Saturday, January 26, 2008

Insomniacs, Killjoys, and other friendly people

Even in my dream, I knew it was a dream. No cellphones. No sales people. No Sonia Gandhi. I snuggled into my dream.
The telephone exploded. I fell out of bed and grabbed it.
"Hello," I croaked groggily.
"Good afternoon ma'am. I'm Raju from _____. As you're our valued customer, we're offering you a free SIM card..."
"Dear Raju from wherever you are..." I whispered half asleep and then fell into bed and right back into Dreamland. Karnataka had a government. Everyone understood Mamata Banerjee when she spoke. Britney Spears had finally grown up. Newspapers ignored Paris Hilton, Tom-Kat, and the Beckingham Palace. People admitted all they did in Davos was have fun.
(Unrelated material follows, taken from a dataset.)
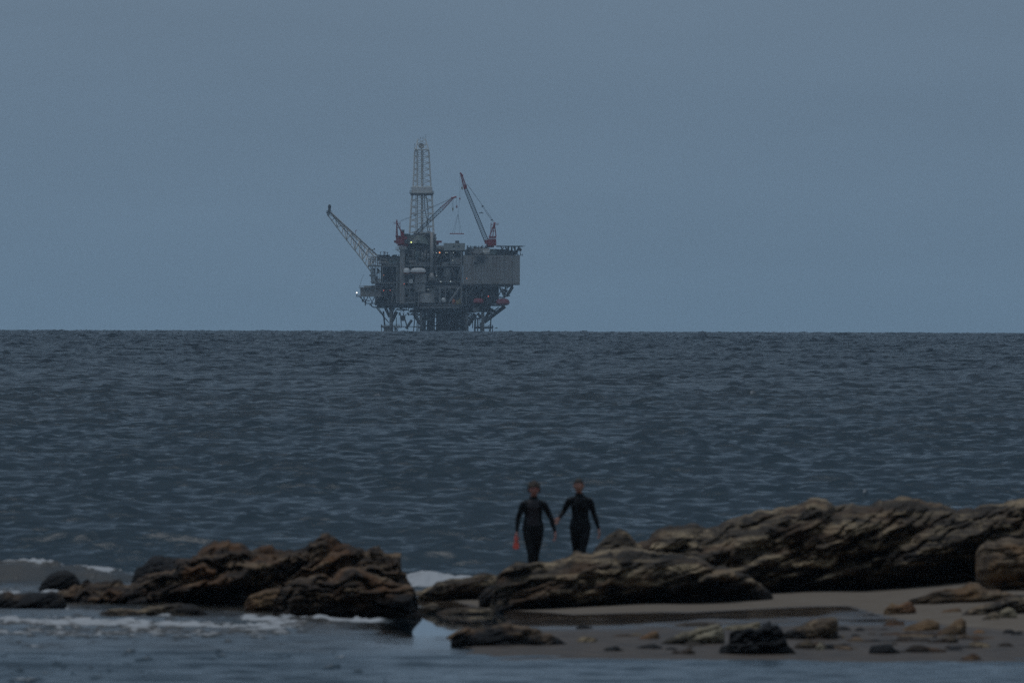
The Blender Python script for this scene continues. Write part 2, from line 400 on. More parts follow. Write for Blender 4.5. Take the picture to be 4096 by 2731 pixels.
M_TAN = rock_material('bedded_tan_sandstone', (.006, .005, .004), (.050, .036, .025), (.46, .335, .20), (.14, .065, .025), 27)
M_BROWN = rock_material('brown_weedy_sandstone', (.005, .004, .003), (.036, .022, .014), (.27, .175, .10), (.15, .062, .02), 22, stain=.6)
M_RUST = rock_material('rusty_banded_boulder', (.012, .009, .006), (.075, .048, .028), (.34, .24, .15), (.20, .095, .03), 8, stain=.6)
M_BLACK = rock_material('mussel_black_rock', (.008, .008, .009), (.014, .013, .014), (.03, .026, .024), (.04, .028, .02), 15, stain=.3)
M_OCHRE = rock_material('ochre_weed_rock', (.06, .035, .018), (.15, .085, .04), (.26, .17, .09), (.2, .08, .03), 20, stain=.7)
M_PALE = rock_material('pale_yellow_stone', (.08, .065, .045), (.19, .155, .105), (.3, .25, .17), (.16, .11, .05), 18, stain=.3)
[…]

George Bush was hiding...the phone screamed again.
"Good afternoon ma'am. Are you Aparna Muralidhar?"
"Who wants to know?" I yawned.
"Ma'am, Aparna Muralidhar has won a trip for 2 to Malaysia in a raffle."
"What raffle?"
"Are you Aparna Muralidhar?"
"I am now."
"Congratulations Ma'am! You've won a trip to Malaysia!" he squealed.
"Okay okay, no need to get excited," I said irritably. "How did I win?"
"Are you married?"
"Not that I'm aware of..."
"You visited the exhibition at ______ with your husband where you filled in..."
"Shoot! I missed my own wedding," I muttered.
"...a form for a lucky dip on the 6th of this month at 10 a.m..." he prattled.
"I did not. I was at work."
"Are you sure?"
"Of course I'm not sure. I suffer from Alzheimer's. I'm never sure of anything. When can I go to Malaysia?"
"Err..uh...ma'am are you Aparna Muralidhar?"
"I'm not sure," I said distractedly, "look what you've done... you've confused me," I said and hung up.
I curled up under the covers once more. Reader's Digest was a great magazine again. Music was not recycled. Paper was. I was 18. Deccan Air stayed in the air. State buses crunched only gravel. Everyone had a last name. The BJP was young and was now called Batty Jatty Patty. The phone was ringing....THE PHONE WAS RINGING.
I groaned and snatched it from its cradle.
"Hello?"
"Good afternoon, ma'am. I'm Amit from ______ bank. We're offering you a personal loan..."
"Great!" I yelled into the phone. "I need a loan right now . I have Alzheimer's and I'm going to Malaysia with a husband I didn't know I had," I tried to sound as hysterical as possible.
"Hello!?!" he said perplexed.
"You can call Raju and check..." I yelled. Amit hung up.
I went back to bed.
I'd barely tucked myself in when the phone shrieked.
"Hello?"
"I'm calling from ____ insurance. We have a wonderful package..."
"Great! I'm going to Malaysia so I need travel insurance. Can you give me your number? I'll call you back."
He gave me his office number, his mobile number, and his home landline. Bingo and big mistake.
I took the phone off the hook and slept till 12 a.m. I woke up at 12 a.m., dug out Mr. Insurance's home landline and dialled.
"Who is it?" demanded an alarmed voice.
"I just wanted to say I'm not going to Malyasia and I don't want insurance," I said sweetly and hung up.